Main cast: Peter Weller (Lionel Lassiter), Steve Agee (Guy Landon), Eric André (Randall Roth), Sofia Boutella (Dr Zahra), and Charlyne Yi (Charlotte Xie)
Director: Panos Cosmatos
It’s 1979. Wealthy but reclusive and eccentric Lionel Lassiter invites four people for a very special viewing of a mysterious artifact that he keeps in his home, the Sandpiper House. These people are Guy London (grumpy author of woo-woo stuff), Randall Roth (zen musician), Charlotte Xie (cringe-causing caricature of a nerdy astrophysicist), and Targ Reinhhard (pretentious twat astrologist that can bend spoons and other stuff). What is it that he wants them to see, and will it lead to interesting paranormal shenanigans?
The Viewing is visually arresting, with a touch of drug-addled hallucination aesthetics that seem to be Panos Cosmatos’s trademark. Peter Weller chews scenery with style, while Sofia Boutella does what she can with her limited role as some kind of sexy doctor that acts like she’s high all the time.
Also, the bulk of the episode is made up of beautiful, stylish scenes like it’s a behind the scenes montage for an edgy photo shoot.

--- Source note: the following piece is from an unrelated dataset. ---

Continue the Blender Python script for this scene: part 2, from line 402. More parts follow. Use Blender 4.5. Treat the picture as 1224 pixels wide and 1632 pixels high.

As the episode progresses, things become even more freaky, visually, culminating in a denouement that would be right at home in one of Brian Yuzna’s more freaky works; Screaming Mad George will likely to be proud of the campy yet absurdly effective special effects in that moment.
However, this episode really has no good story to tell. It’s all style but zero substance.
In fact, I won’t be surprised if this episode had been just an excuse for the people involved in it to get together and do whatever Hollywood people do—partake cocaine, have orgies, sacrifice a baby or two to the Devil, et cetera—at the expense of the folks that genuinely believe that they are making a proper show!
So yes, watch this for the campy CGI and the visuals, as well as for Peter Weller doing his thing with style. Just don’t expect much of anything else.